### Available data

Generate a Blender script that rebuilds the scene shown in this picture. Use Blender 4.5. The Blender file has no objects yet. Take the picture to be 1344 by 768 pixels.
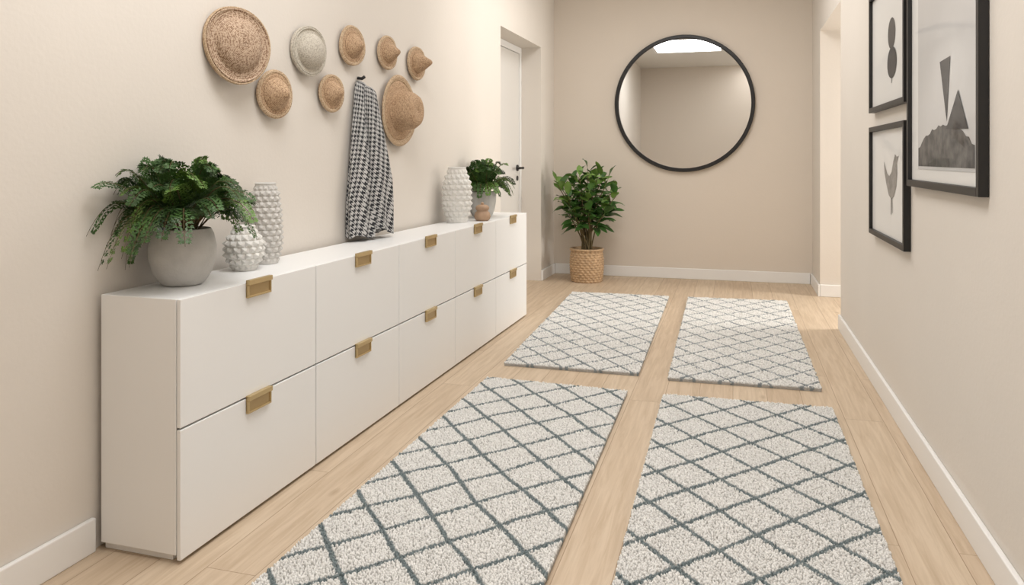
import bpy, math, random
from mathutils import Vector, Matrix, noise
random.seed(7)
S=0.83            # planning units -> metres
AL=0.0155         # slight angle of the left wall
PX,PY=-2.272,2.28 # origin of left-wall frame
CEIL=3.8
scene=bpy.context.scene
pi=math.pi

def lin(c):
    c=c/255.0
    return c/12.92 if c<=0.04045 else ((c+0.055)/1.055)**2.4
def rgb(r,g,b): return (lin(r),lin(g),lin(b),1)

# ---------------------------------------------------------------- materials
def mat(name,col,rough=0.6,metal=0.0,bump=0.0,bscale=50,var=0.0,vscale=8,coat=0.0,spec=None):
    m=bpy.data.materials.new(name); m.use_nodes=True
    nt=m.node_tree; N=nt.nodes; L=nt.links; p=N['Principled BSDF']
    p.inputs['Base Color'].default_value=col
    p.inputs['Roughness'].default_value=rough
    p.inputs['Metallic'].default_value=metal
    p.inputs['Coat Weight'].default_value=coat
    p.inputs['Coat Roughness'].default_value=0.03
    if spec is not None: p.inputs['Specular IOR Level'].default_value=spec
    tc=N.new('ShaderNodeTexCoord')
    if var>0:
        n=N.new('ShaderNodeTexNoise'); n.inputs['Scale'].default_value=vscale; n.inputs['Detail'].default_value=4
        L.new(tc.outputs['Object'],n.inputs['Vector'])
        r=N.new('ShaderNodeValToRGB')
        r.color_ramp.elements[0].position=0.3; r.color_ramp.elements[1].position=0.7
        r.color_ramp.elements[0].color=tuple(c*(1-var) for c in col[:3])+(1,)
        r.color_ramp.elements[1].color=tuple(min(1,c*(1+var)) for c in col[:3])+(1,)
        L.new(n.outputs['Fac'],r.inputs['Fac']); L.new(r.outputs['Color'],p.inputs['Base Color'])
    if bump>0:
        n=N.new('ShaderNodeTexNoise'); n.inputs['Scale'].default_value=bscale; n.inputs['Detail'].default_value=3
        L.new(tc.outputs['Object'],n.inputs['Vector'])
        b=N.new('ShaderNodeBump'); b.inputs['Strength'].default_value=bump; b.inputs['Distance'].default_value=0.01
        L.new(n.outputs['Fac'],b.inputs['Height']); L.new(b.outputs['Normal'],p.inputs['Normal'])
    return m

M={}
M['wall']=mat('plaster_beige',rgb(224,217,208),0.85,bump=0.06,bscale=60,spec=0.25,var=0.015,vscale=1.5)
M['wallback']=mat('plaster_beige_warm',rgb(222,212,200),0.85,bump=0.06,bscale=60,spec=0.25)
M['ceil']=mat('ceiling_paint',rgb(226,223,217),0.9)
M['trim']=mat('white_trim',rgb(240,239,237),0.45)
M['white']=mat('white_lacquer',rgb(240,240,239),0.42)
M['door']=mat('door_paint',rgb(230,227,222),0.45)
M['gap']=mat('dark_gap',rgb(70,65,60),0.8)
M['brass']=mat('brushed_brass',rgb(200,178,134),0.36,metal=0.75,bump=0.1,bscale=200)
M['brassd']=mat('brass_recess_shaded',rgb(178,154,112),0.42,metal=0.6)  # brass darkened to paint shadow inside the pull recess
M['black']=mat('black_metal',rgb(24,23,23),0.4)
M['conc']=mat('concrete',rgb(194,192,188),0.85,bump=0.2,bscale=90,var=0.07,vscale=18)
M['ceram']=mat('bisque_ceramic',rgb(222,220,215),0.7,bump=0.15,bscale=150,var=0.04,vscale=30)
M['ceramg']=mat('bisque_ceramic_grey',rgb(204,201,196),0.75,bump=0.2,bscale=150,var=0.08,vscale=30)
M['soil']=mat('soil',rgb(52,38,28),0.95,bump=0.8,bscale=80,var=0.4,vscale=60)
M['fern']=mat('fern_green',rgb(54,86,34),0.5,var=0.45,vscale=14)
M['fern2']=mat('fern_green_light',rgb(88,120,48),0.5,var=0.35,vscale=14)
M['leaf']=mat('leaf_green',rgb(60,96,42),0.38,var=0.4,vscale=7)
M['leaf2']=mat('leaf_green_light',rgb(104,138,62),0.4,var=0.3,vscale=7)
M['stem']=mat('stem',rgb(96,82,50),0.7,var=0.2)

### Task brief
Omit every picture while copying the listing above exactly.

### Output
Generate a Blender script that rebuilds the scene shown in this picture. Use Blender 4.5. The Blender file has no objects yet. Take the picture to be 1344 by 768 pixels.
import bpy, math, random
from mathutils import Vector, Matrix, noise
random.seed(7)
S=0.83            # planning units -> metres
AL=0.0155         # slight angle of the left wall
PX,PY=-2.272,2.28 # origin of left-wall frame
CEIL=3.8
scene=bpy.context.scene
pi=math.pi

def lin(c):
    c=c/255.0
    return c/12.92 if c<=0.04045 else ((c+0.055)/1.055)**2.4
def rgb(r,g,b): return (lin(r),lin(g),lin(b),1)

# ---------------------------------------------------------------- materials
def mat(name,col,rough=0.6,metal=0.0,bump=0.0,bscale=50,var=0.0,vscale=8,coat=0.0,spec=None):
    m=bpy.data.materials.new(name); m.use_nodes=True
    nt=m.node_tree; N=nt.nodes; L=nt.links; p=N['Principled BSDF']
    p.inputs['Base Color'].default_value=col
    p.inputs['Roughness'].default_value=rough
    p.inputs['Metallic'].default_value=metal
    p.inputs['Coat Weight'].default_value=coat
    p.inputs['Coat Roughness'].default_value=0.03
    if spec is not None: p.inputs['Specular IOR Level'].default_value=spec
    tc=N.new('ShaderNodeTexCoord')
    if var>0:
        n=N.new('ShaderNodeTexNoise'); n.inputs['Scale'].default_value=vscale; n.inputs['Detail'].default_value=4
        L.new(tc.outputs['Object'],n.inputs['Vector'])
        r=N.new('ShaderNodeValToRGB')
        r.color_ramp.elements[0].position=0.3; r.color_ramp.elements[1].position=0.7
        r.color_ramp.elements[0].color=tuple(c*(1-var) for c in col[:3])+(1,)
        r.color_ramp.elements[1].color=tuple(min(1,c*(1+var)) for c in col[:3])+(1,)
        L.new(n.outputs['Fac'],r.inputs['Fac']); L.new(r.outputs['Color'],p.inputs['Base Color'])
    if bump>0:
        n=N.new('ShaderNodeTexNoise'); n.inputs['Scale'].default_value=bscale; n.inputs['Detail'].default_value=3
        L.new(tc.outputs['Object'],n.inputs['Vector'])
        b=N.new('ShaderNodeBump'); b.inputs['Strength'].default_value=bump; b.inputs['Distance'].default_value=0.01
        L.new(n.outputs['Fac'],b.inputs['Height']); L.new(b.outputs['Normal'],p.inputs['Normal'])
    return m

M={}
M['wall']=mat('plaster_beige',rgb(224,217,208),0.85,bump=0.06,bscale=60,spec=0.25,var=0.015,vscale=1.5)
M['wallback']=mat('plaster_beige_warm',rgb(222,212,200),0.85,bump=0.06,bscale=60,spec=0.25)
M['ceil']=mat('ceiling_paint',rgb(226,223,217),0.9)
M['trim']=mat('white_trim',rgb(240,239,237),0.45)
M['white']=mat('white_lacquer',rgb(240,240,239),0.42)
M['door']=mat('door_paint',rgb(230,227,222),0.45)
M['gap']=mat('dark_gap',rgb(70,65,60),0.8)
M['brass']=mat('brushed_brass',rgb(200,178,134),0.36,metal=0.75,bump=0.1,bscale=200)
M['brassd']=mat('brass_recess_shaded',rgb(178,154,112),0.42,metal=0.6)  # brass darkened to paint shadow inside the pull recess
M['black']=mat('black_metal',rgb(24,23,23),0.4)
M['conc']=mat('concrete',rgb(194,192,188),0.85,bump=0.2,bscale=90,var=0.07,vscale=18)
M['ceram']=mat('bisque_ceramic',rgb(222,220,215),0.7,bump=0.15,bscale=150,var=0.04,vscale=30)
M['ceramg']=mat('bisque_ceramic_grey',rgb(204,201,196),0.75,bump=0.2,bscale=150,var=0.08,vscale=30)
M['soil']=mat('soil',rgb(52,38,28),0.95,bump=0.8,bscale=80,var=0.4,vscale=60)
M['fern']=mat('fern_green',rgb(54,86,34),0.5,var=0.45,vscale=14)
M['fern2']=mat('fern_green_light',rgb(88,120,48),0.5,var=0.35,vscale=14)
M['leaf']=mat('leaf_green',rgb(60,96,42),0.38,var=0.4,vscale=7)
M['leaf2']=mat('leaf_green_light',rgb(104,138,62),0.4,var=0.3,vscale=7)
M['stem']=mat('stem',rgb(96,82,50),0.7,var=0.2)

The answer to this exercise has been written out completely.